Revolution #239, July 17, 2011


In Memoriam

Monica "Kathryn" Shay

Monica Shay, known to many as Kathryn, died on Thursday, July 7. She was 58 years old. Kathryn died after being shot on Saturday, July 2, in her family’s weekend home in Pennsylvania. Also shot were her husband, Paul Shay, Paul’s nephew Joseph Shay, Joseph’s girlfriend Kathryn Erdman, and Kathryn Erdman’s two-year-old son Gregory. Paul’s nephew and the two-year-old child were killed in the shooting. The circumstances that led to this terrible tragedy, and to the police killing of a man said to be the suspect, are not clear at this time.


   PHOTO: October 22 Coalition

Revolution newspaper joins many others in shock and sadness at this terribly cruel death. Our hopes are for Paul Shay’s and Kathryn Erdman’s full recovery. Our hearts and thoughts go out to those who suffered a loss in this horrific incident, and to all those Kathryn left behind: especially her family, and the many others who knew and worked with her and are so deeply feeling this loss.

Kathryn was a longtime supporter of the movement for revolution in various ways.

Kathryn grew up in Pennsylvania in a Quaker family deeply opposed to the Vietnam war and concerned about those kept at the bottom of society. In the early 1970s, Kathryn traveled to revolutionary China as part of a student group. She lived and worked alongside the people in villages and factories during the mass ferment of the Great Proletarian Cultural Revolution. Kathryn was deeply moved by the earth-shaking transformations she witnessed and the struggle to carry that revolution forward against the forces that would pull society back to capitalist and oppressive relations. She returned to the U.S. inspired and determined to share and spread the real-world possibility of a liberated and revolutionary society.

Kathryn lived for the past 20 years or more in the East Village area of New York City. She was well known and respected for her role in the important resistance to attacks on the homeless and on the radical youth culture that emerged there in the late 1980s. In August 1988, a massive police attack on the homeless encampment in Tompkins Square Park resulted in an international spotlight on the brutality of the police. Kathryn was part of building determined opposition to this, and joined with homeless people and other activists in the mass takeover of a vacant building near Tompkins Square. That powerful and determined mass struggle is widely remembered with great love in the East Village area and beyond.

In recent years, and since its inception, she was actively involved with the October 22nd Coalition to Stop Police Brutality, Repression and the Criminalization of a Generation, and played a role in anchoring that nationwide coalition.  She was involved in the Stolen Lives Project in a major way and was well known and close to families of police brutality victims and anti-police-brutality activists across the country.
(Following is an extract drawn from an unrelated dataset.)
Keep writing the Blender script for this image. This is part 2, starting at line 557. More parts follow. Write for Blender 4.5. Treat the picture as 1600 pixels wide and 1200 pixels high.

Nicholas Heyward, father of Nicholas Heyward Jr. who was killed by New York City police, said: “Kathryn was a standup warrior who stood firm in what she knew was right and fought hard against what she knew was wrong.  Kathryn has given me courage and inspiration at times when I needed it most.”

Kathryn never stopped fighting injustice, or caring for those most oppressed by this system. Generations of our youth have been locked into a future of constant harassment, criminalization and imprisonment, and every day more parents experience the unbearable pain of losing a child to murdering police. Her untimely and cruel death leaves a hole in the resistance to that oppression. Others who share her hatred of injustice should step up to fill this hole.

Her loss is also deeply felt by colleagues and students at the university where she taught and administered a program devoted to the integration of art and culture with the broader community.

We join with all those who are mourning the loss of Kathryn.